Our mission was a failure. We had discovered close to nothing about the enemy, except how to hurt him.

Where Lennon has the most to say he is the least impressive. This is exacerbated by clumsy detail; there are no 19-year-old female interrogators, there are no Chief Warrant Officers from the military intelligence branch being sent to help build detention facilities. There are no conceivable circumstances which would allow a war-zone interrogation to take place in someone’s office.

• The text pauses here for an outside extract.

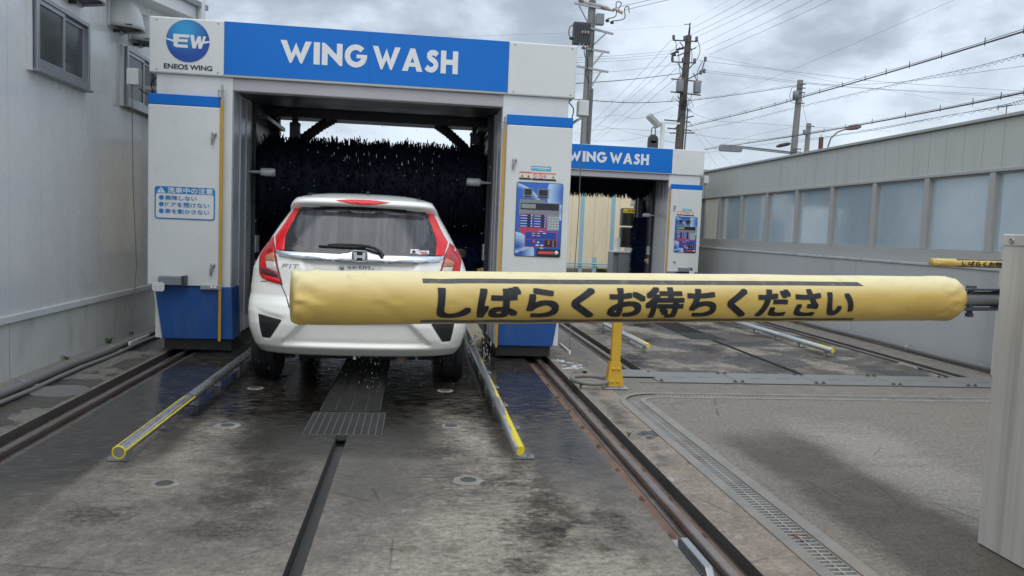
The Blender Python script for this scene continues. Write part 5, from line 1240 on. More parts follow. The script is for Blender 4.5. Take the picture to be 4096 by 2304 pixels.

And certainly no American serviceman could get a personally owned family heirloom firearm in full working order smuggled into a theatre of war. Or if they did, it would require explaining exactly how.

Overall, this novel is, for most of its relatively short length, an enjoyable journey which, alas, is not matched by its destination. It should have moderated the scale of its ambition and need not have headed for Iraq; what transpires to have taken place in Loesche’s childhood would be ample explanation for the state of mind so convincingly portrayed throughout the early chapters. It is fine that Lennon wants to talk about Iraq, even if what he does say is fairly insipid for such a grave and important topic, but he chose the wrong novel in which to do it. It also detracts from what is for most of the novel a very effective portrait of Loesche, but the shift of focus means that the novel ceases to be about him when he is our company for every word of it. This is doubly frustrating when an earlier Lennon novel, the brilliant Mailman, profoundly succeeded in creating a truly memorable comic grotesque and misanthrope in Albert Lippincott, who, if one were in a generous spirit, could be said to stand comparison with Ignatius J. Reilly of John Kennedy Toole’s A Confederacy Of DuncesMailman, though, knows what sort of novel it is and sticks to it.